“Old McDonald had a shotgun.”

Drake’s rating: *Sniff sniff* Nerds? NERDS!!!
Drake’s review: If director Jack Smight had had his way, then Denzel Washington could well have starred in a Cannon film early in his career. Washington was Smight’s first choice to play Detective Frank Hazeltine in Number One with a Bullet, but Cannon head honcho Menahem Golan was looking for a more established name, and so the part went to Billy Dee Williams instead.
Granted, Washington probably couldn’t have saved Number One with a Bullet, but it still wouldn’t have hurt to have a future Academy award winner in the cast.
Instead, we get Williams, still in full Lando Calrissian mode, playing the trumpet and chasing both women and criminals, the former with unbridled enthusiasm and the latter simply because that’s what one does in a buddy cop movie. But if Williams is playing the smooth-talking, easy-going cop, then who do you get to play the rougher, gruffer half of the cinematic duo? Well, if you’re Cannon Films, you don’t just think outside the box, you take that box and scrunch it up and throw it in the trash bin, and then you hire the man best known for playing a 30-year-old college nerd.
Look, I have no idea what was really in the water coolers around the Cannon offices, but whatever it was somehow made it seem like a good idea at the time to cast Robert Carradine as an action lead. And, sure, if the initial plans had come to fruition then the part of Nick Berzak would have been played by Jim Belushi, so maybe we got lucky. Or maybe not. Honestly, I’m just going to call that one a wash.

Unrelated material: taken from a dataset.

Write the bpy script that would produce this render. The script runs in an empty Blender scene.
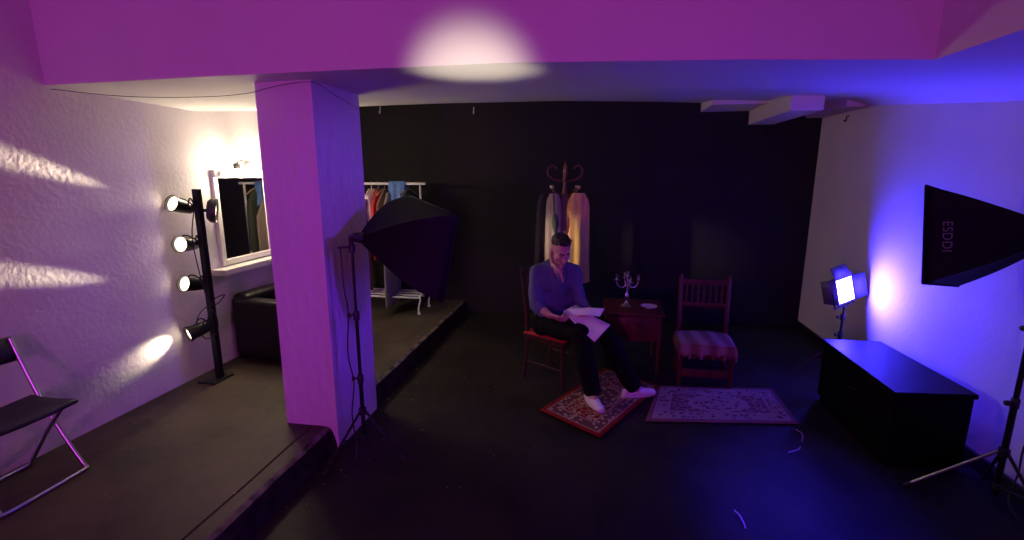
import bpy, bmesh, math, random
from mathutils import Vector, Matrix, noise, Euler
R = math.radians
PI = math.pi
V = Vector
random.seed(4)
SC = bpy.context.scene
COL = SC.collection

# ------------------------------------------------------------------ camera
cam_d = bpy.data.cameras.new('camera')
cam_d.sensor_width = 36.0
cam_d.lens = 36.0 * 480.0 / 1024.0
cam_d.clip_start = 0.05
cam = bpy.data.objects.new('camera', cam_d)
COL.objects.link(cam)
cam.location = (0, 0, 1.77)
cam.rotation_euler = (R(90 - 11.31), 0, R(10.19))
SC.camera = cam

# ------------------------------------------------------------------ world, exposure
w = bpy.data.worlds.new('world')
SC.world = w
w.use_nodes = True
w.node_tree.nodes['Background'].inputs[0].default_value = (0.02, 0.015, 0.03, 1)
w.node_tree.nodes['Background'].inputs[1].default_value = 0.05
SC.view_settings.view_transform = 'Standard'
SC.view_settings.look = 'None'
SC.view_settings.exposure = 0.0
SC.view_settings.gamma = 1.0
SC.view_settings.use_curve_mapping = False

# ------------------------------------------------------------------ lamps of the room
def aim(o, d):
    o.rotation_euler = V(d).to_track_quat('-Z', 'Y').to_euler()

def area(name, loc, d, size, color, power, size_y=None, spread=180):
    l = bpy.data.lights.new(name, 'AREA')
    l.color = color
    l.energy = power
    l.size = size
    l.spread = R(spread)
    if size_y:
        l.shape = 'RECTANGLE'
        l.size_y = size_y
    o = bpy.data.objects.new(name, l)
    COL.objects.link(o)
    o.location = loc
    aim(o, d)
    return o

def spot(name, loc, d, angle, blend, color, power, radius=0.02):
    l = bpy.data.lights.new(name, 'SPOT')
    l.color = color
    l.energy = power
    l.spot_size = R(angle)
    l.spot_blend = blend
    l.shadow_soft_size = radius
    o = bpy.data.objects.new(name, l)
    COL.objects.link(o)
    o.location = loc
    aim(o, d)
    return o

def point(name, loc, color, power, radius):
    l = bpy.data.lights.new(name, 'POINT')
    l.color = color
    l.energy = power
    l.shadow_soft_size = radius
    o = bpy.data.objects.new(name, l)
    COL.objects.link(o)
    o.location = loc
    return o

WARM = (1.0, 0.80, 0.56)
BLUE = (0.044, 0.028, 1.0)
MAGENTA = (0.66, 0.062, 0.72)
# magenta stage lamp standing behind the camera
spot('magenta_stage_lamp', (-0.9, -2.2, 1.5), (-0.07, 1.0, 0.20), 102, 0.9, MAGENTA, 280, 0.15)
# violet stage lamp behind the camera on the right
spot('violet_stage_lamp', (1.75, -1.6, 1.7), (-0.24, 1.0, -0.12), 50, 1.0, (0.16, 0.01, 1.0), 60, 0.15)
# violet stage lamp high on the right, turned to the pillar
spot('violet_side_lamp', (1.3, 1.55, 2.0), (-2.95, 1.40, -0.78), 44, 0.8, (0.16, 0.006, 1.0), 130, 0.10)
# blue stage lamp overhead, making the pool on the floor
spot('blue_stage_lamp', (1.0, 0.7, 2.4), (0.12, 1.80, -2.4), 27, 1.0, (0.003, 0.002, 1.0), 1300, 0.08)
# floor lamp aimed up at the downstand
up = spot('uplight_lamp', (-0.42, 0.45, 0.62), (-0.22, 2.02, 1.63), 11.5, 1.0, (1.0, 0.86, 0.64), 480, 0.06)
up.scale = (1.45, 1.0, 1.0)
# blue panel on its stand by the right wall
LED_C = V((2.095, 4.42, 0.80))
LED_D = V((0.57, -0.80, 0.20)).normalized()

# ------------------------------------------------------------------ materials
def mat(name, color, rough=0.6, metal=0.0, bump=0.0, bscale=20.0, vary=0.0, vscale=4.0, spec=0.5,
        emit=None, estr=0.0, color2=None, stretch=None, detail=6.0, sheen=0.0):
    m = bpy.data.materials.new(name)
    m.use_nodes = True
    nt = m.node_tree
    b = nt.nodes['Principled BSDF']
    b.inputs['Base Color'].default_value = (*color, 1)
    b.inputs['Roughness'].default_value = rough
    b.inputs['Metallic'].default_value = metal
    b.inputs['Specular IOR Level'].default_value = spec
    if sheen:
        b.inputs['Sheen Weight'].default_value = sheen
    tc = nt.nodes.new('ShaderNodeTexCoord')
    mp = nt.nodes.new('ShaderNodeMapping')
    nt.links.new(tc.outputs['Object'], mp.inputs[0])
    if stretch:
        mp.inputs['Scale'].default_value = stretch
    if vary or color2:
        n = nt.nodes.new('ShaderNodeTexNoise')
        n.inputs['Scale'].default_value = vscale
        n.inputs['Detail'].default_value = detail
        nt.links.new(mp.outputs[0], n.inputs['Vector'])
        r = nt.nodes.new('ShaderNodeValToRGB')
        c2 = color2 or tuple(c * (1 - vary) for c in color)
        r.color_ramp.elements[0].position = 0.35
        r.color_ramp.elements[1].position = 0.68
        r.color_ramp.elements[0].color = (*color, 1)
        r.color_ramp.elements[1].color = (*c2, 1)
        nt.links.new(n.outputs['Fac'], r.inputs[0])
        nt.links.new(r.outputs[0], b.inputs['Base Color'])
    if bump:
        n = nt.nodes.new('ShaderNodeTexNoise')
        n.inputs['Scale'].default_value = bscale
        n.inputs['Detail'].default_value = 8
        nt.links.new(mp.outputs[0], n.inputs['Vector'])
        bp = nt.nodes.new('ShaderNodeBump')
        bp.inputs['Strength'].default_value = bump
        bp.inputs['Distance'].default_value = 0.02
        nt.links.new(n.outputs['Fac'], bp.inputs['Height'])
        nt.links.new(bp.outputs[0], b.inputs['Normal'])
    if emit:
        b.inputs['Emission Color'].default_value = (*emit, 1)
        b.inputs['Emission Strength'].default_value = estr
    return m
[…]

But instead of a potential Belushi/Washington pairing we end up with Carradine/Williams, and I don’t know what kind of screen charisma the former duo may have had together but I can tell you this: Robert Carradine and Billy Dee Williams have zero. Zilch. None. And that’s not a good thing in a buddy cop flick.

The problems with Number One with a Bullet go beyond the cast, however. The plot is a jumbled mess, with Berzak intent on chasing down a nefarious drug lord for reasons left unspecified while also stalking his ex-wife Teresa (Valerie Bertinelli) and dodging phone calls from his mother. He and Hazeltine also abuse their prisoners and occasionally get them killed, which is frowned upon by their captain (Peter Graves, no stranger to bad movies himself, but still looking somewhat embarrassed to be seen here). He keeps them on the job, though, probably because he figures an unemployed Berzak would be even more of a danger to the community at large.

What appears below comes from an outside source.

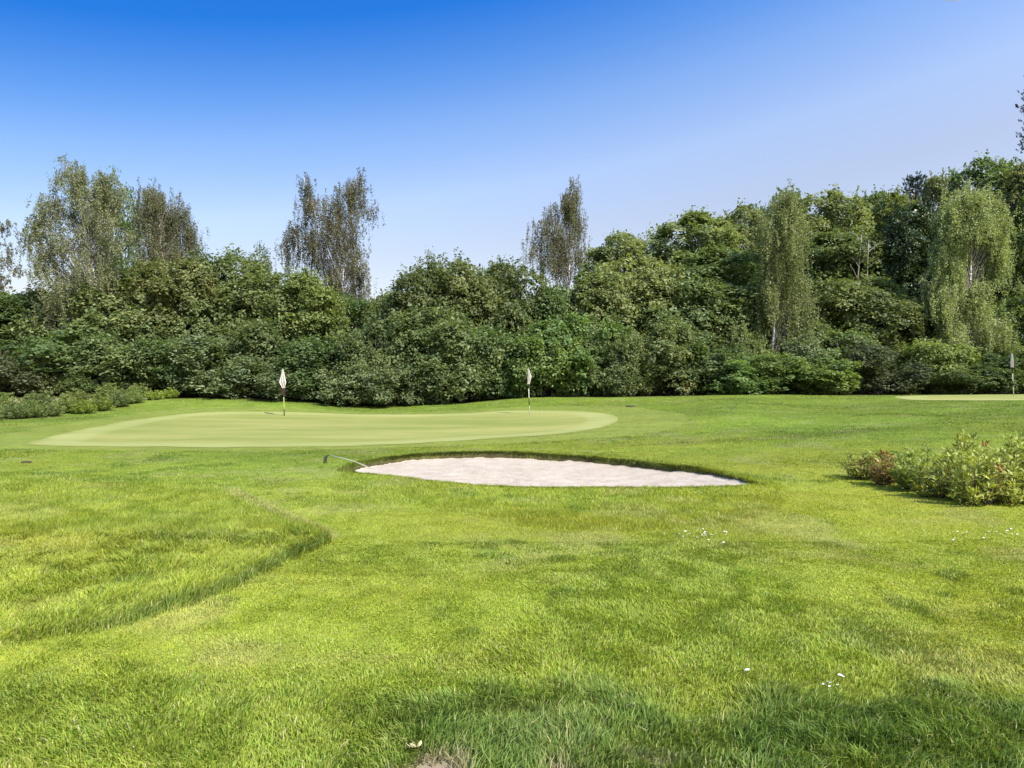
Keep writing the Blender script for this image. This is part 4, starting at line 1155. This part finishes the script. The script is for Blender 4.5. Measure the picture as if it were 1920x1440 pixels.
# ---------------------------------------------------------------- fallen leaves
M['dry_leaf'] = plain('dry_leaf', (.52, .46, .26), .7, .25, 30)
M['tan_leaf'] = plain('tan_leaf', (.46, .36, .22), .7, .25, 30)
def fallen(label, px, py, size, rz, mat, seed, lift=.03):
    rng = np.random.default_rng(seed)
    x, Y = flat(px, py, .03)
    th = np.linspace(0, 2 * np.pi, 60, endpoint=False)
    r = size * (.42 + .58 * np.abs(np.cos(th * 2.5)) ** 1.6) * (.85 + .3 * rng.random(60))
    rings = []
    for f in (.33, .66, 1.0):
        rr = r * f if f == 1 else size * f * .55 + (r - size * .55) * f * .6
        zz = .5 * (rr / size) ** 2 * size * (.9 + .35 * np.sin(th * 2.5 * 2 + 1))
        rings.append(np.stack([np.cos(th) * rr, np.sin(th) * rr, zz], -1))
    V = np.concatenate([np.zeros((1, 3))] + rings); n = 60; j = np.arange(n); k = (j + 1) % n
    tri = np.stack([0 * j, 1 + j, 1 + k], -1)
    q = np.concatenate([np.stack([1 + a * n + j, 1 + (a + 1) * n + j, 1 + (a + 1) * n + k, 1 + a * n + k], -1) for a in range(2)])
    o = obj('fallen_leaf', make_mesh('fallen_leaf', V, [tri, q], [M[mat]], True))
    so = o.modifiers.new('thick', 'SOLIDIFY'); so.thickness = .0012
    o.location = (x, Y, zf(x, Y) + lift); o.rotation_euler = (rad(-28), rad(8), rz)
    tag(o, label, 'leaf')
fallen('curled pale cream leaf lying in the near grass, left of centre', 778, 1397, .034, .6, 'dry_leaf', 1, .035)
fallen('small tan leaf lying on the near edge of the dark grass band', 1186, 1313, .024, 1.4, 'tan_leaf', 2, .035)

# ---------------------------------------------------------------- daisies
M['petal'] = plain('petal', (.80, .80, .80), .6, .03); M['daisy_eye'] = plain('daisy_eye', (.70, .48, .05), .7, .1); M['stalk'] = plain('stalk', (.10, .18, .04), .7, .1)
def daisy_mesh():
    V, F4, F3, idx = [], [], [], []
    n = 0; h = .052; quads = []; 
    for k in range(13):
        a = k * 2 * np.pi / 13; d = np.array([np.cos(a), np.sin(a), .12]); s_ = np.array([-np.sin(a), np.cos(a), 0])
        c = np.array([0, 0, h])
        V += [c + d * .002, c + d * .009 - s_ * .0026, c + d * .0135, c + d * .009 + s_ * .0026]; quads.append([n, n + 1, n + 2, n + 3]); n += 4
    q1 = len(quads); tris = []
    for k in range(10):
        a = k * .2 * np.pi; V.append(np.array([np.cos(a) * .0042, np.sin(a) * .0042, h + .0016])); 
    V.append(np.array([0, 0, h + .0042])); t0 = n; n += 11
    for k in range(10): tris.append([t0 + 10, t0 + k, t0 + (k + 1) % 10])
    for k in range(2):
        for j in range(5):
            a = j * .4 * np.pi; V.append(np.array([np.cos(a) * .0012, np.sin(a) * .0012, h * k]))
    for j in range(5): quads.append([n + j, n + (j + 1) % 5, n + 5 + (j + 1) % 5, n + 5 + j])
    mi = [0] * q1 + [2] * 5 + [1] * 10
    return make_mesh('daisy', np.array(V), [np.array(quads), np.array(tris)], [M['petal'], M['daisy_eye'], M['stalk']], False, midx=mi)
DM = daisy_mesh()
def daisies(label, group, px, py, sx, sy, n, seed, big=1.0):
    rng = np.random.default_rng(seed)
    for i in range(n):
        x, Y = flat(px + rng.normal(0, sx), py + rng.normal(0, sy), .03)
        o = obj('daisy', DM); o.location = (x, Y, zf(x, Y)); k = big * rng.uniform(.8, 1.25)
        o.scale = (k, k, rng.uniform(.75, 1.1)); o.rotation_euler = (rad(rng.uniform(-4, 22)), rad(rng.uniform(-15, 15)), rng.uniform(0, 6))
        tag(o, label, 'daisy', group)
daisies('tiny white daisy in the dense daisy patch left of the right shrub bed', 'daisies of the dense patch', 1312, 1001, 24, 7, 34, 1, .72)
daisies('tiny white daisy in the scattered row of daisies below the right shrub bed', 'daisies of the scattered row', 1840, 1004, 60, 5, 22, 2, .72)
daisies('white daisy in the small near group above the dark grass band on the right', 'daisies of the near group', 1556, 1282, 12, 6, 7, 3, .52)
daisies('white daisy standing alone in the grass left of the near daisy group', 'lone daisy', 1405, 1252, 1, 1, 1, 4, .95)
daisies('white daisy standing alone just above the near daisy group', 'lone upper daisy', 1575, 1263, 1, 1, 1, 5, .9)

# ---------------------------------------------------------------- turf divots
M['divot'] = plain('divot_soil', (.045, .034, .020), .95, .4, 40)
def divot(label, px, py, Y, size, seed):
    rng = np.random.default_rng(seed)
    x = (px - 960) / F * Y
    th = np.linspace(0, 2 * np.pi, 22, endpoint=False)
    V = [np.array([[0, 0, size * .32]])]
    for f, h in ((.5, .28), (.85, .12), (1.0, -.05)):
        r = size * f * (.75 + .5 * rng.random(22)); V.append(np.stack([np.cos(th) * r * 1.5, np.sin(th) * r, np.full(22, size * h) * (.6 + .8 * rng.random(22))], -1))
    j = np.arange(22); k = (j + 1) % 22
    q = np.concatenate([np.stack([1 + a * 22 + j, 1 + (a + 1) * 22 + j, 1 + (a + 1) * 22 + k, 1 + a * 22 + k], -1) for a in range(2)])
    o = obj('turf_divot', make_mesh('turf_divot', np.concatenate(V), [np.stack([0 * j, 1 + j, 1 + k], -1), q], [M['divot']], True))
    o.location = (x, Y, zf(x, Y) + .01); tag(o, label, 'divot')
divot('dark clod of turf on the fairway at the left picture edge', 50, 867, 13.9, .07, 1)
divot('dark clod of turf behind the right end of the putting green', 1182, 762, 32.5, .16, 2)
divot('small dark clod of turf below the middle of the bunker', 1014, 935, 9.5, .03, 3)

# ---------------------------------------------------------------- the wisp of cloud at the top of the sky
def cloud():
    rng = np.random.default_rng(9)
    D = 1500.0
    c = np.array([(1792 - 960) / F * D, D, EYE + (720 + 13) / F * D])
    u = np.linspace(0, 2 * np.pi, 48, endpoint=False); v = np.linspace(0, np.pi, 24)
    U, Vv = np.meshgrid(u, v)
    x = np.cos(U) * np.sin(Vv); y = np.sin(U) * np.sin(Vv); z = np.cos(Vv)
    k = .75 + .5 * fbm(U * 3 + 5, Vv * 3, 1.5, 8) * np.sin(Vv) + .2
    V = np.stack([x * 34 * k, y * 20 * k, z * 14 * k], -1).reshape(-1, 3)
    i = np.arange(23)[:, None] * 48; j = np.arange(48)[None]; kk = (j + 1) % 48
    q = np.stack([i + j, i + 48 + j, i + 48 + kk, i + kk], -1).reshape(-1, 4)
    m = bpy.data.materials.new('cloud_vapour'); m.use_nodes = True; t = m.node_tree
    t.nodes.remove(t.nodes['Principled BSDF'])
    pv = t.nodes.new('ShaderNodeVolumePrincipled'); pv.inputs['Color'].default_value = (1, 1, 1, 1); pv.inputs['Density'].default_value = .035
    t.links.new(pv.outputs[0], t.nodes['Material Output'].inputs['Volume'])
    o = obj('cloud', make_mesh('cloud', V, [q], [m], True)); o.location = c
    tag(o, kind='structure')
cloud()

Ostensibly an action/comedy, Number One with a Bullet has a few bits of humorous dialogue, but they’re lost in the abyss since no one seems to know how to deliver any clever banter, and most of the exchanges between Bersak and Hazeltine might as well be two guys chatting in the barber shop.
The action fares a little better, thanks to a nice aerial sequence as a helicopter shoots down a small plane and a pretty decent race through a junkyard as the drug lord’s goons chase Hazeltine. But then come the mandatory shoot-outs and all you can think to yourself is, “Who’s bright idea was it to give Lewis Skolnick a gun?”

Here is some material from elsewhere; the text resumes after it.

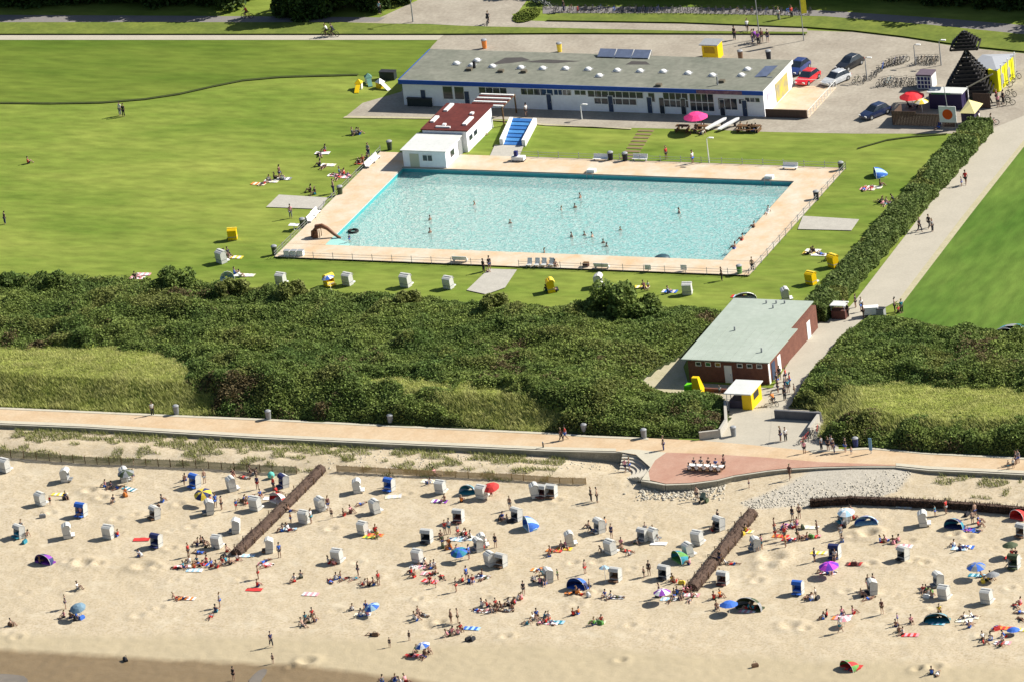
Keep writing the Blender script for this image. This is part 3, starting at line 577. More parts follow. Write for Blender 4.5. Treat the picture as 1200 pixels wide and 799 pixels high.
B3 = [make_bush(2.3, 3.2, 5), make_bush(1.8, 2.0, 6), make_bush(2.0, 2.4, 9, leafB)]; used = set()
def bush(k, px, py, s, label):
    o = B3[k] if k not in used else tree_copy(B3[k]); used.add(k)
    q = P(px, py, .4); T, _ = dterr(np.array([q.x]), np.array([q.y]), POLA); o.location = (q.x, q.y, float(T[0])*.6); o.scale = (s, s, s); o.rotation_euler.z = px*.37; tag(o, label, 'shrub', (px, py-12), 'single shrubs rising from the dune edge')
bush(0, 208, 350, 1.0, 'tall round dark green shrub'); bush(1, 60, 345, 1.15, 'dark shrub with a pointed top'); bush(1, 178, 352, 1.0, 'low dark green shrub'); bush(2, 275, 356, 1.0, 'olive green shrub')
bush(0, 725, 372, 1.25, 'big round dark green shrub'); bush(1, 760, 374, 1.1, 'low dark green shrub'); bush(2, 582, 372, .95, 'olive green shrub'); bush(2, 345, 362, 1.1, 'olive green shrub'); bush(1, 690, 372, 1.0, 'low dark green shrub')
bush(1, 18, 343, 1.0, 'low dark green shrub'); bush(2, 480, 366, .9, 'olive green shrub')
TR = [make_tree(3.4, 7.5, 11), make_tree(4.0, 9, 12), make_tree(2.8, 6, 13)]; ut = set()
def treeat(px, py, s=1):
    k = random.randrange(3); o = TR[k] if k not in ut else tree_copy(TR[k]); ut.add(k); q = P(px, py); o.location = q; o.scale = (s,)*3; o.rotation_euler.z = random.uniform(0, 6)
    tag(o, 'dark green tree with a dense crown', 'tree', (px, py), 'trees along the road at the top')
for px in range(-90, 300, 26): treeat(px+random.uniform(-6, 6), 0+random.uniform(-2, 1.5), random.uniform(.9, 1.15)); treeat(px+random.uniform(0, 12), -8+random.uniform(-3, 3), 1.1)
for px in (352, 378, 404, 430, 455): treeat(px, 8+(408-px)*.08+(6 if px < 400 else 0), .95)
for px in range(640, 960, 26): treeat(px+random.uniform(-6, 6), -17+random.uniform(-3, 3)+(px-640)*.015, random.uniform(.9, 1.1))
for px in range(965, 1330, 26): treeat(px+random.uniform(-6, 6), -14+(px-965)*.085+random.uniform(-3, 3), random.uniform(.9, 1.15))
n = 2500; q0 = P(617, 19); aa = rng.uniform(0, 6.3, n); rr_ = np.sqrt(rng.random(n)); isl = leafmesh('flower_bed', np.stack([q0.x+np.cos(aa)*rr_*1.6, q0.y+np.sin(aa)*rr_*2.6, .1+.5*(1-rr_**2)*rng.random(n)], -1), .14, vergem)
isl['kind'] = 'stuff'; isl['label'] = 'small round bed of low green plants on the upper plaza'; isl['category'] = 'plants'
flat('verge', [(640, 25.5), (652, 17.5), (800, 17.5), (967, 21), (1090, 31), (1200, 42), (1400, 61), (1400, 85), (1210, 63), (1150, 57), (1110, 52), (1060, 44.5), (1000, 37.5), (946, 33.5), (800, 28)], vergem)
flat('verge', [(-200, 28), (400, 28), (567, 33), (667, 35), (800, 38), (946, 39.5), (946, 41.5), (667, 40.5), (517, 41.5), (-200, 41.5)], vergem)
# ------------------------------------------------------------------ buildings
brick = mat('red_brick', A(122, 80, 68), .9, .15, 1.5, c2=A(146, 98, 82), scale2=8, bump=.01)
whitewall = mat('white_render', (.74, .76, .80), .8, .05, .5, scale2=3)
roofgrey = mat('roof_felt', A(126, 130, 116), .9, .14, .2, c2=A(154, 154, 140), scale2=1.5, bump=.01)
roofgreen = mat('green_grey_roofing', A(176, 188, 174, .72), .85, .06, .2, c2=A(190, 200, 188, .72), scale2=1.5)
roofwhite = mat('white_roofing', A(224, 226, 222, .75), .7, .06, .5, scale2=3)
roofred = mat('dark_red_roofing', A(98, 42, 38), .8, .15, .6, c2=A(122, 56, 48), scale2=3)
fascia = mat('blue_fascia', A(30, 80, 170, .9), .6, .08, 1)
silver = mat('solar_panel', (.13, .16, .24), .25, .2, 1, spec=.6); stain = mat('roof_stain', A(88, 84, 82), .9, .15, 1)
def window(root, x0, x1, z0, z1, y, nx=1, nz=1, fm=white, d=-1, gm=darkglass):
    """window on a wall facing -y: frame 3 cm proud, glass 1.5 cm proud"""
    f = MB(); t_ = .07
    for i in range(nx+1):
        xx = x0+(x1-x0)*i/nx; f.box(xx-t_/2, y-.05, z0, xx+t_/2, y-.01, z1)
    for j in range(nz+1):
        zz = z0+(z1-z0)*j/nz; f.box(x0-t_/2, y-.053, zz-t_/2, x1+t_/2, y-.012, zz+t_/2)
    w_ = f.build('window', fm, root); MB().box(x0, y-.03, z0, x1, y-.006, z1).build('pane', gm, w_); return w_
def door(root, x0, x1, z1, y, m=bluep, gl=False):
    d_ = MB().box(x0-.06, y-.04, .0, x1+.06, y-.004, z1+.06).build('door', white, root); MB().box(x0, y-.06, .03, x1, y-.02, z1, 0).build('panel', darkglass if gl else m, d_)
    MB().box(x1-.16, y-.1, 1.0, x1-.1, y-.05, 1.12).build('handle', grey, d_)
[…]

And then you remember how Lewis creeped on the girls in Revenge of the Nerds and the stalking of his ex-wife makes so much more sense.
Watching a Cannon film is almost always a case of, “You pays yer money and you takes yer chances,” so it’s hard to fault Number One with a Bullet too much for coming up short in basically every movie metric. But from a studio that often made their cinematic failures at least memorable, one can’t help but be disappointed that this one is a fairly forgettable entry into Cannon’s fabled film library.
Then again, they can’t all be Over the Top.

Intermission!
- That Cannon logo hits and it gives me hope that I’ve somehow missed a lost classic. Those hopes will soon be dashed.
- Berzak pays a little kid to spy on his wife for him.
- He then scares off her date by pretending to be a doctor and intimating she has an STD. Berzak is unhinged.
- Hey, a little red Corvette! Sadly, it’s not driven by Prince.
- Hearing Peter Graves say “China White” sounds just as square as you’re thinking it does.
- Hazeltine is afraid of flying. His character is now fully developed.
- It’s the ‘80s, so mud wrestling.
- Honestly, I have zero doubt that Berzak would happily stay in that mud pit for hours after getting thrown into it.
- Man, these guys are hard on their prisoners.
- Nick consider himself a lovable jerk. No, Nick, you’re not lovable in the least.
- The jazz soundtrack is killing me here. SO MUCH whiny sax.